* Material *
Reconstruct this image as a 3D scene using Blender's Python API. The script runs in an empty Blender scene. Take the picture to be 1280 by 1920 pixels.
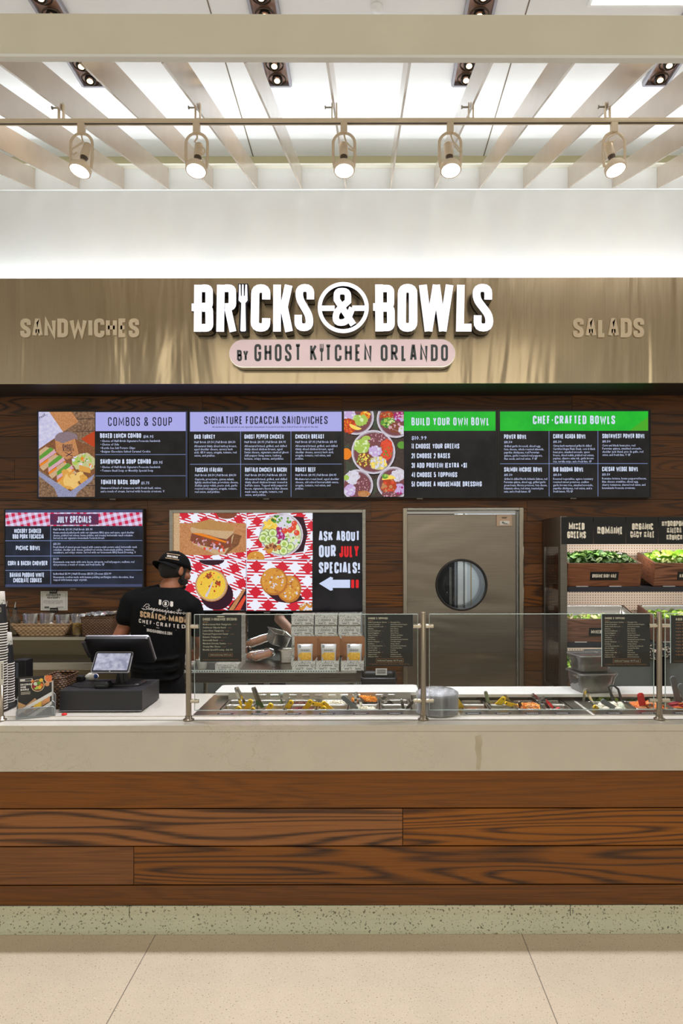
import bpy, bmesh, math, random
from mathutils import Vector, Matrix, Euler
from mathutils.bvhtree import BVHTree
random.seed(7)
PI = math.pi
SC = bpy.context.scene
COL = SC.collection

# ---------------------------------------------------------------- camera
F = 1300.0            # focal length in pixels of the 1280 x 1920 frame
CX, CY = 690.0, 1028.0  # where the aisle direction vanishes
EYE = 1.695
cam_d = bpy.data.cameras.new('camera')
cam_d.lens = F / 1920 * 36
cam_d.sensor_width = 36
cam_d.shift_x = (640 - CX) / 1920
cam_d.shift_y = (CY - 960) / 1920
cam_d.clip_start = 0.05
cam = bpy.data.objects.new('camera', cam_d)
cam.location = (0, 0, EYE)
cam.rotation_euler = (PI / 2, math.radians(0.10), 0)
COL.objects.link(cam)
SC.camera = cam

# ---------------------------------------------------------------- world, lights, exposure
SC.view_settings.view_transform = 'Standard'
SC.view_settings.look = 'None'
SC.view_settings.gamma = 1
SC.view_settings.exposure = 0
SC.view_settings.use_curve_mapping = False
WORLD_COL, WORLD_STR = (1.0, 0.955, 0.82), 0.54
W = bpy.data.worlds.new('mall_air')
SC.world = W
W.use_nodes = True
W.node_tree.nodes['Background'].inputs[0].default_value = (*WORLD_COL, 1)
W.node_tree.nodes['Background'].inputs[1].default_value = WORLD_STR


def area(name, loc, rot, sx, sy, power, col):
    l = bpy.data.lights.new(name, 'AREA')
    l.shape = 'RECTANGLE'
    l.size, l.size_y = sx, sy
    l.energy = power
    l.color = col
    o = bpy.data.objects.new(name, l)
    o.location = loc
    o.rotation_euler = rot
    COL.objects.link(o)
    return o


def spot(name, loc, rot, power, col, cone=120, blend=0.5, r=0.04):
    l = bpy.data.lights.new(name, 'SPOT')
    l.energy = power
    l.color = col
    l.spot_size = math.radians(cone)
    l.spot_blend = blend
    l.shadow_soft_size = r
    o = bpy.data.objects.new(name, l)
    o.location = loc
    o.rotation_euler = rot
    COL.objects.link(o)
    return o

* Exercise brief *
Copy the data exactly. Any picture it contains is to be omitted.

* Expected output *
Reconstruct this image as a 3D scene using Blender's Python API. The script runs in an empty Blender scene. Take the picture to be 1280 by 1920 pixels.
import bpy, bmesh, math, random
from mathutils import Vector, Matrix, Euler
from mathutils.bvhtree import BVHTree
random.seed(7)
PI = math.pi
SC = bpy.context.scene
COL = SC.collection

# ---------------------------------------------------------------- camera
F = 1300.0            # focal length in pixels of the 1280 x 1920 frame
CX, CY = 690.0, 1028.0  # where the aisle direction vanishes
EYE = 1.695
cam_d = bpy.data.cameras.new('camera')
cam_d.lens = F / 1920 * 36
cam_d.sensor_width = 36
cam_d.shift_x = (640 - CX) / 1920
cam_d.shift_y = (CY - 960) / 1920
cam_d.clip_start = 0.05
cam = bpy.data.objects.new('camera', cam_d)
cam.location = (0, 0, EYE)
cam.rotation_euler = (PI / 2, math.radians(0.10), 0)
COL.objects.link(cam)
SC.camera = cam

# ---------------------------------------------------------------- world, lights, exposure
SC.view_settings.view_transform = 'Standard'
SC.view_settings.look = 'None'
SC.view_settings.gamma = 1
SC.view_settings.exposure = 0
SC.view_settings.use_curve_mapping = False
WORLD_COL, WORLD_STR = (1.0, 0.955, 0.82), 0.54
W = bpy.data.worlds.new('mall_air')
SC.world = W
W.use_nodes = True
W.node_tree.nodes['Background'].inputs[0].default_value = (*WORLD_COL, 1)
W.node_tree.nodes['Background'].inputs[1].default_value = WORLD_STR


def area(name, loc, rot, sx, sy, power, col):
    l = bpy.data.lights.new(name, 'AREA')
    l.shape = 'RECTANGLE'
    l.size, l.size_y = sx, sy
    l.energy = power
    l.color = col
    o = bpy.data.objects.new(name, l)
    o.location = loc
    o.rotation_euler = rot
    COL.objects.link(o)
    return o


def spot(name, loc, rot, power, col, cone=120, blend=0.5, r=0.04):
    l = bpy.data.lights.new(name, 'SPOT')
    l.energy = power
    l.color = col
    l.spot_size = math.radians(cone)
    l.spot_blend = blend
    l.shadow_soft_size = r
    o = bpy.data.objects.new(name, l)
    o.location = loc
    o.rotation_euler = rot
    COL.objects.link(o)
    return o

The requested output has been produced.